All adoptions should be focused on the best interests of one person, and one person alone — the child.

So, if a child has been fostered by a same-sex couple for three years, has bonded with them, and desperately wants them to be their official parents, why deny the child that?

There should only be one bias in deciding the future of a child and that should be solely what is best for them individually. Whether that is with a heterosexual couple, a same-sex couple or a lone parent is a matter for the experts entrusted by society to decide.

Deeply offensive comments by the Bishop of Elphin, last month, which included his claim that gay parents were not “real” parents, threw the Catholic Church onto the backfoot, but that attitude is emerging again from the campaign shadows, with a leaflet being distributed to mass-goers urging a ‘No’ vote. Rather than lecturing others, may be the Church would be better listening to Ms McAleese again, following her statement of the obvious that “a very large number” of Catholic priests are gay and the Church is in denial about the fact.

“It isn’t so much the elephant in the room, but a herd of elephants. I don’t like my Church’s attitude to gay people. I don’t like ‘love the sinner, hate the sin’. If you are the so-called sinner, who likes to be called that? We also know that within the priesthood a very large number of priests are gay. Things written by Pope Benedict, for example, were completely contradictory to modern science and to modern understanding, and to the understanding of most Catholics, nowadays, in relation to homosexuality,” she said.

Maybe the Church w ill be taken more seriously on issues of human rights once it has dealt with its own deep-rooted, internalised homophobia?

And there’s that word again — the H-bomb — homophobia.

It is a sad fact that some people are intrinsically homophobic, just as some extremely ignorant people are racist.

But I do not believe the majority of ordinary people who are considering voting ‘No’ are homophobic.

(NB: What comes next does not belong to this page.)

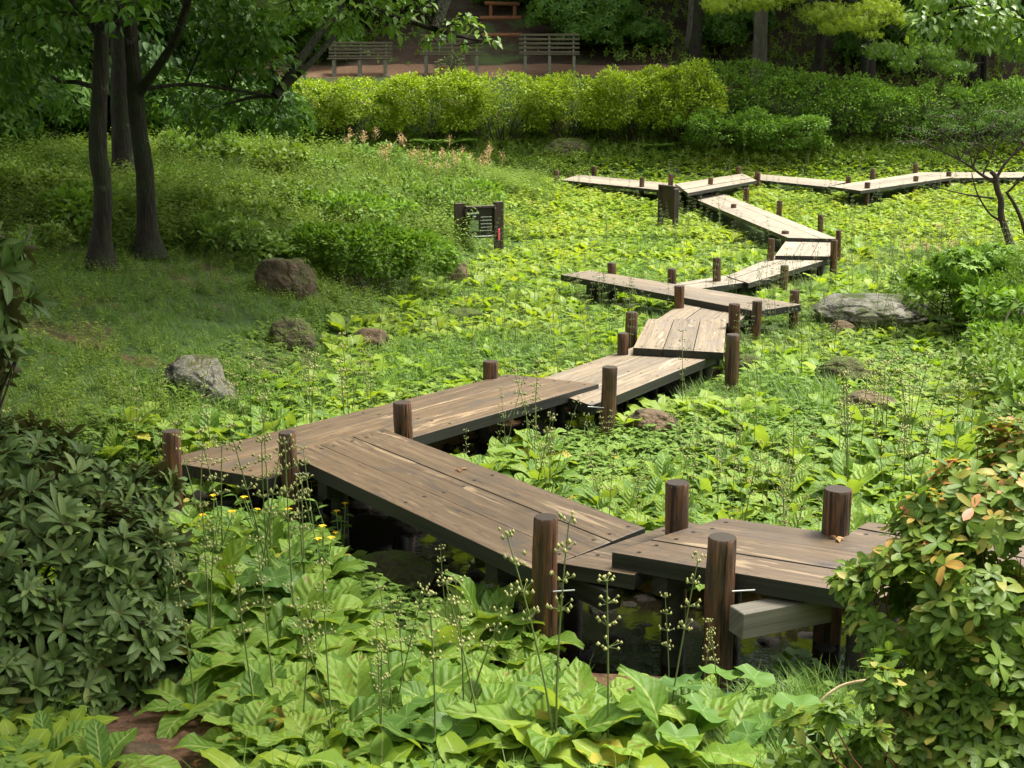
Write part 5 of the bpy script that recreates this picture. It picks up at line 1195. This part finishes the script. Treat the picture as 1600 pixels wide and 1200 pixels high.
# ------------------------------------------------------------------ ground cover, grass, bank herbs
def cover():
    # small leaves on short stems, filling between the primroses
    tpl = []
    for v in range(5):
        g = Geo(); h = rng.uniform(.07, .15)
        for i in range(6):
            g.add(*xf(leaf(rng.uniform(.06, .10), rng.uniform(.035, .055), 'ovate', 3, 2, rng.uniform(-.2, .4), .5, .15), i * 2.4 + rng.random(), (rng.normal(0, .015), rng.normal(0, .015), h * rng.uniform(.4, 1)), 1))
        tpl.append(g.tpl())
    x, y, z, px, py = scatter(60000, 5, 30, 1.05, 1.35)
    dl = -side(x, y, LA, LB); dr = side(x, y, RA, RB)
    ok = (dl < 1.0) & (WET(x, y) > .12) & off_decks(x, y, -.02) & ~inpoly(px, py, SOIL) & ~inpoly(px, py, MUD)
    p = np.where(inpoly(px, py, CARPET) | inpoly(px, py, JEWEL), 1.0, np.where(inpoly(px, py, LAWN), .25, np.where(y < 9, .28, .45)))
    ok &= rng.random(len(x)) < p
    x, y, z = x[ok], y[ok], z[ok]; g = Geo(); var = rng.integers(0, 5, len(x))
    for v in range(5):
        k = var == v; n = k.sum(); g.stamp(tpl[v], np.stack([x[k], y[k], z[k]], 1), rotz(rng.random(n) * 6.28, .15), rng.uniform(.6, 1.15, n), rng.random(n))
    tag(g.build('ground_cover', M['herb']), 'small leaved ground cover between the primroses', 'plants', kind='stuff')
    x, y, z, px, py = scatter(30000, 27, 43, 1.05, 1.0)
    ok = (-side(x, y, LA, LB) < 1.5) & off_decks(x, y, -.02) & (rng.random(len(x)) < .75); x, y, z = x[ok], y[ok], z[ok]; n = len(x); g2 = Geo()
    var = rng.integers(0, 5, n)
    for v in range(5):
        k = var == v; g2.stamp(tpl[v], np.stack([x[k], y[k], z[k]], 1), rotz(rng.random(k.sum()) * 6.28, .2), rng.uniform(1.1, 2.0, k.sum()), rng.random(k.sum()))
    tag(g2.build('far_ground_cover', M['primrose_far']), 'pale low leaves filling the far end of the wet meadow', 'plants', kind='stuff')
    # grass
    bl = []
    for v in range(5):
        g = Geo()
        for i in range(9):
            L = rng.uniform(.14, .30); g.add(*xf(leaf(L, rng.uniform(.006, .010), 'blade', 4, 1, rng.uniform(.9, 1.45), rng.uniform(.5, 1.5), 0), rng.random() * 6.28, (rng.normal(0, .04), rng.normal(0, .04), 0)))
        bl.append(g.tpl())
    x, y, z, px, py = scatter(90000, 4.8, 42, 1.1, 1.3)
    dl = -side(x, y, LA, LB); dr = side(x, y, RA, RB)
    soilp = vnoise(x * .55, y * .55, 61) * .7 + vnoise(x * 1.9, y * 1.9, 62) * .3
    p = np.where(inpoly(px, py, LAWN) | inpoly(px, py, LAWN2), 1.0, np.where(dl > .0, np.where(soilp > .30, .85, .12), np.where(inpoly(px, py, MIDGRASS), .8, np.where(y < 12, .05, np.where(vnoise(x * .45, y * .45, 77) > .6, .7, .2)))))
    p = np.where((dr > .4) & (y < 22), np.where(soilp > .42, .6, .12), p)
    bare = np.zeros(len(x), bool)
    for sx, sy, sr in SOILS[5:]: bare |= np.hypot(x - sx, y - sy) / sr + .9 * (vnoise(x * 2, y * 2, 88) - .5) < .8
    p = np.where(bare, .12, p)
    ok = (WET(x, y) > .1) & off_decks(x, y, -.03) & ~inpoly(px, py, SOIL) & ~inpoly(px, py, MUD) & (rng.random(len(x)) < p)
    x, y, z, dl = x[ok], y[ok], z[ok], dl[ok]; g = Geo(); var = rng.integers(0, 5, len(x))
    for v in range(5):
        k = var == v; n = k.sum(); g.stamp(bl[v], np.stack([x[k], y[k], z[k]], 1), rotz(rng.random(n) * 6.28, .1), rng.uniform(.5, 1.1, n) * np.where(dl[k] > 1, .75, 1), rng.random(n))
    tag(g.build('grass', M['grass']), 'fine green grass on the shaded bank and between the plants', 'grass', kind='stuff')
    # leafy sprigs of the bank
    sp = []
    for v in range(6):
        g = Geo(); H = rng.uniform(.28, .5)
        for s_ in range(3):
            az = rng.random() * 6.28; lean = rng.uniform(.15, .6); t = np.linspace(0, 1, 6)
            P = np.stack([lean * H * t ** 1.4 * math.cos(az), lean * H * t ** 1.4 * math.sin(az), H * t * rng.uniform(.7, 1.05)], 1)
            for q in range(9):
                u = .3 + .7 * q / 8; c = [np.interp(u, t, P[:, i]) for i in range(3)]
                L = rng.uniform(.05, .095) * (1.15 - .4 * u); g.add(*xf(leaf(L, L * .5, 'ovate', 2, 2, rng.uniform(-.3, .5), .5, .2), az + (1.2 if q % 2 else -1.2) * (1 - .6 * (q == 8)) + rng.normal(0, .3), c))
        sp.append(g.tpl())
    x, y, z, px, py = scatter(52000, 5.5, 41, 1.1, 1.05)
    dl = -side(x, y, LA, LB); dr = side(x, y, RA, RB)
    zone = [(-300, 180), (330, 190), (890, 200), (880, 270), (790, 345), (700, 470), (560, 470), (430, 420), (250, 400), (-300, 400)]
    edge = [(60, 620), (200, 590), (420, 600), (460, 660), (240, 720), (120, 700)]
    nn = vnoise(x * .6, y * .6, 71); jx, jy = px + 90 * (vnoise(x * 1.1, y * 1.1, 72) - .5), py + 70 * (vnoise(x * 1.1, y * 1.1, 73) - .5)
    p = np.where((dl > -1.2) & inpoly(jx, jy, zone), 1.0, np.where(inpoly(jx, jy, edge), .5, np.where(dl > .2, np.where(nn > .5, .5, .16), 0)))
    p = np.where((dr > .6) & (y < 24), np.where(nn > .45, .5, .14), p)
    p = np.where((y > 34) & (dl <= 0), .0, p)
    ok = off_decks(x, y, .1) & (WET(x, y) > .15) & (rng.random(len(x)) < p)
    x, y, z, py = x[ok], y[ok], z[ok], py[ok]; g = Geo(); var = rng.integers(0, 6, len(x))
    for v in range(6):
        k = var == v; n = k.sum(); g.stamp(sp[v], np.stack([x[k], y[k], z[k]], 1), rotz(rng.random(n) * 6.28, .12), rng.uniform(.6, 1.25, n) * np.where(py[k] < 400, .65 + .9 * vnoise(x[k] * .8, y[k] * .8, 75), .6), rng.random(n))
    tag(g.build('bank_undergrowth', M['herb_dark']), 'dense leafy undergrowth covering the shaded left bank', 'plants', kind='stuff')
    # litter on bare soil
    lf = leaf(.06, .03, 'ovate', 2, 2, .2, .6, .3); x, y, z, px, py = scatter(9000, 4.6, 24, 1.05, 1.5)
    ok = off_decks(x, y, 0) & ((-side(x, y, LA, LB) > .3) | inpoly(px, py, SOIL) | (WET(x, y) < .2)) & (z > -.13) & (rng.random(len(x)) < .45)
    x, y, z = x[ok], y[ok], z[ok]; n = len(x); g = Geo(); g.stamp(lf, np.stack([x, y, z + .012], 1), rotz(rng.random(n) * 6.28, .35), rng.uniform(.4, 1.2, n), rng.random(n))
    tag(g.build('leaf_litter', M['deadleaf']), 'brown fallen leaves on bare soil', 'leaves', kind='stuff')
cover()

# ------------------------------------------------------------------ light
w = bpy.data.worlds.new('World'); SC.world = w; w.use_nodes = True
nt = w.node_tree; bg = nt.nodes['Background']
SUN_EL, SUN_AZ = 64, 62
sk = nt.nodes.new('ShaderNodeTexSky'); sk.sky_type = 'NISHITA'; sk.sun_disc = False
sk.sun_elevation = R_(SUN_EL); sk.sun_rotation = R_(SUN_AZ); sk.air_density = 1.0; sk.dust_density = 2.5; sk.ozone_density = .6
hs = nt.nodes.new('ShaderNodeHueSaturation'); hs.inputs['Saturation'].default_value = .12      # thin cloud: a nearly white sky
nt.links.new(sk.outputs[0], hs.inputs['Color']); nt.links.new(hs.outputs[0], bg.inputs[0]); bg.inputs[1].default_value = .15
sl = bpy.data.lights.new('sun', 'SUN'); sl.energy = 2.5; sl.angle = R_(20); sl.color = (1, .94, .80)
so = bpy.data.objects.new('sun', sl); COL.objects.link(so)
az, el = R_(SUN_AZ), R_(SUN_EL)
dirv = Vector((math.sin(az) * math.cos(el), math.cos(az) * math.cos(el), math.sin(el)))
so.rotation_euler = dirv.to_track_quat('Z', 'Y').to_euler()
SC.view_settings.view_transform = 'Standard'; SC.view_settings.look = 'None'; SC.view_settings.exposure = 1.87
SC.render.engine = 'CYCLES'
SC.cycles.max_bounces = 8; SC.cycles.diffuse_bounces = 4; SC.cycles.transmission_bounces = 4; SC.cycles.glossy_bounces = 3
SC.cycles.use_denoising = True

They just need reassurance and a real debate in which their concerns can be aired.

If their fears are not addressed, in a calm and constructive way that shows them to be misplaced and unnecessary, they will tell the pollsters ‘Yes’, because that is the seeming national consensus — and go into the privacy of the ballot booth and vote ‘No’.

You do not get to be chairman of the Fine Gael parliamentary party by being a raving liberal, but, in another blow to the ‘Nos’, the holder of that office, Dan Neville, has urged a ‘Yes’ vote to help end the stigma many gay teens feel.

“Bullying of LGBT youth has been shown to be a contributing factor in many suicides. Gay people in Ireland have a ten-fold risk of self-harming behaviours and are seven times more likely to attempt suicide than heterosexuals, according to 2013 research by the Royal College of Surgeons in Ireland,” Mr Neville told the Dáil.

What message will a ‘No’ vote send to those vulnerable children? “You are not equal here: Get out. Kill yourself. We don’t care.”

Within living memory, 20,000 people were sent to the Nazi death camps for being gay.

After ‘liberation’, survivors were refused the compensation given to other persecuted groups, and were even forced by the Western Allies to serve out the remainder of the sentences that the Nazis had imposed on them for their ‘crimes’.

Gay and lesbian people were still officially criminals in Ireland as recently as the 1990s.

It is time for change.

The ‘No’ side is right: we do need to think of the children on May 22.

Think of them and then do as Ms McAleese has urged and vote ‘Yes’.